Tanya Bonakdar Gallery will close its Los Angeles outpost seven years after opening on Highland Avenue. It is the latest in a string of commercial galleries that have announced they are closing a space this summer as the art market continues to contract. A representative for the gallery says the space will close in September.
“The lease’s end offered a natural pause to assess, and celebrate, all we have accomplished with the Los Angeles gallery exhibition programme,” a gallery spokesperson said in a statement. Artnet News first reported the upcoming closure.
Tanya Bonakdar opened in Los Angeles in 2018 amid a new Gold Rush of New York dealers setting up spaces in Southern California. At the time, Bonakdar told The Art Newspaper the gallery made the move at the request of artists on her roster. Since opening up shop in New York in 1994, the gallery “worked with so many artists who had no representation in America, and over the years have become more and more interested in showing in Los Angeles”, Bonakdar said at the time.
Since the space’s first show, dedicated to the sculptor Charles Long, the gallery has staged exhibitions for artists including Olafur Eliasson, Tomás Saraceno, Laura Lima and Susan Philipsz.
“With that foundation now firmly in place, and with a full slate of exhibitions continuing in New York and internationally, the gallery will continue to support its artists’ work in Los Angeles, throughout the West Coast, and beyond,” the gallery’s spokesperson added. “Tanya Bonakdar Gallery remains deeply committed to Los Angeles and its vibrant community of artists, collectors and institutions.”

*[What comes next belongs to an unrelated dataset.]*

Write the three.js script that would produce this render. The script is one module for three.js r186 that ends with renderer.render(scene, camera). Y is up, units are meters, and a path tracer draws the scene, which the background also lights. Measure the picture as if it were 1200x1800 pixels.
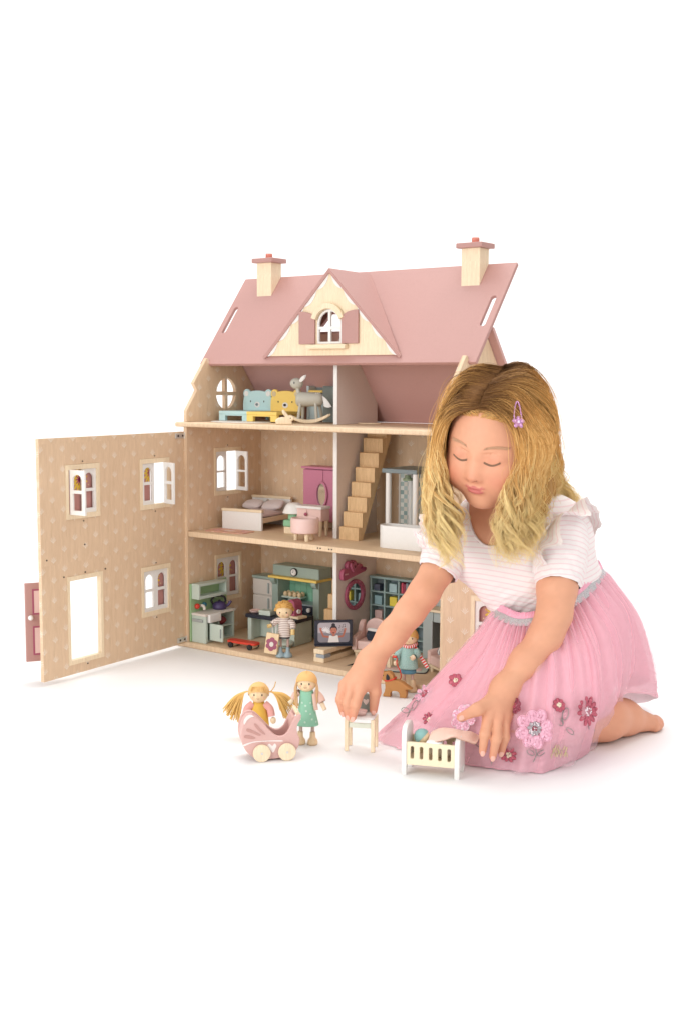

News of the closure of Tanya Bonakdar’s California outpost follows a number of other high-profile gallery shutdowns from New York to Los Angeles. Clearing, which had locations in both cities, announced it would close entirely two weeks ago. Blum, a Los Angeles mainstay for decades, said in July the gallery would phase out traditional operations. New York galleries shutting down include Kasmin (in order to transition to a new venture called Olney Gleason, led by the former’s executive leadership) and Venus Over Manhattan.